Rev. Billy Sunday, Palm Sunday, April 1917, New York City at his tabernacle on Broadway and 168th Street,

What are the most instructive historical analogies for our situation?

I muse that there are three dimensions to the current situation that would benefit from looking at three historical periods. Historical analogies are always speculative, but if they are useful, then they fulfill one of the main requirements of rational thinking.

The first two historical analogies were also attempts to reclaim public space from the ravages of war, plague and economic uncertainty. Today, social and cultural trends are operating within a restriction of public space and so have turned toward a virtual public space.

First, our situation seems much like the post-World War I, post-Great Influenza period. There were three instructive trends in that post-period. There was a desire for “hot” responses and “cold” responses.

The hot responses were “Hot religion” of intense evangelists like Billy Sunday (who often visited NYC), “Hot” sensuality that abandoned restraints in favor of grabbing intense sensational pleasures, and “Hot” ideological politics. A “warm” response was the turn toward more personal, communal forms of religion and society. The “cold” responses were the unleashed managerial capitalism, managerial religion, and a “scientism” that pretended that it had or could offer the answer to all questions. In response to an internationalist movement, isolationism also revived its hold on many Americans’ political imaginations; this turn had both Left and Right political forms.

Second, our situation is threaded with elements of the Great Depression, the period between 1929 and 1941. We are in at least a short term depression, as great as the Great Depression. The economy may be disturbed for a shorter time, but the intense lack of money and certainty will lead people to look for some sort of strong certainty and strong leaders.

Third, before the plague, our times seem to resemble the 1960s-1970s, a time wracked with cultural wars, national division in the face of great national existential threats like the spread of Leftist and Rightist autocracies and racial divisions; hedonism; social and economic cultural innovations and reforms; and a revival of conservative and leftist politics. It was also a time of religious seeking. However, this time, there is much greater awareness of the limitations of the economy and the need for practicality.
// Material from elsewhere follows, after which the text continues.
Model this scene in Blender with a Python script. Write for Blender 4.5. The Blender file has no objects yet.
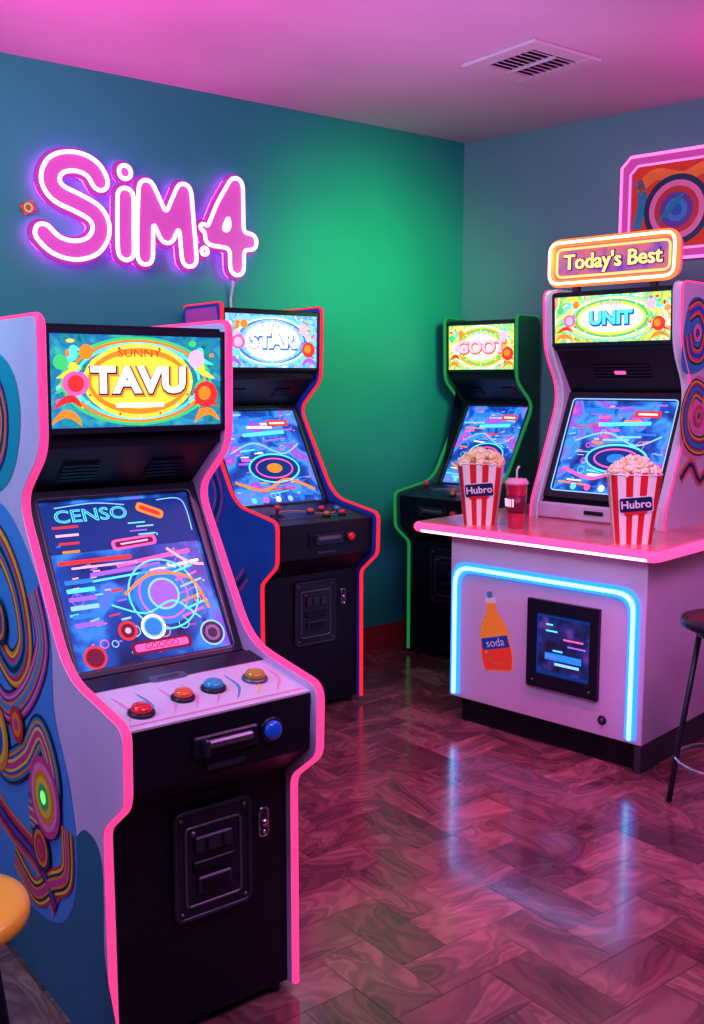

Trump is similar to the thin-skinned, suspicious, embattled Nixon (with Joe Biden being the Hubert Humphrey like character in the political drama), and the media today seems to veering backward into its extreme anti-conservative, secularistic culture of the 1960s and 1970s.

The Prodigal Son is a parable for the first historical analogy: he is lost but will be welcomed back. How do the spiritually-minded welcome back the sinners, the lost, and the failures at life?

Joseph, the advisor to Pharaoh about the rich and lean years, is the story appropriate to the time of the Great Depression.

The Good Samaritan is a parable for the third and last historical analogy: how can we appreciate and talk to each other?

What historical analogy would you use to understand our time?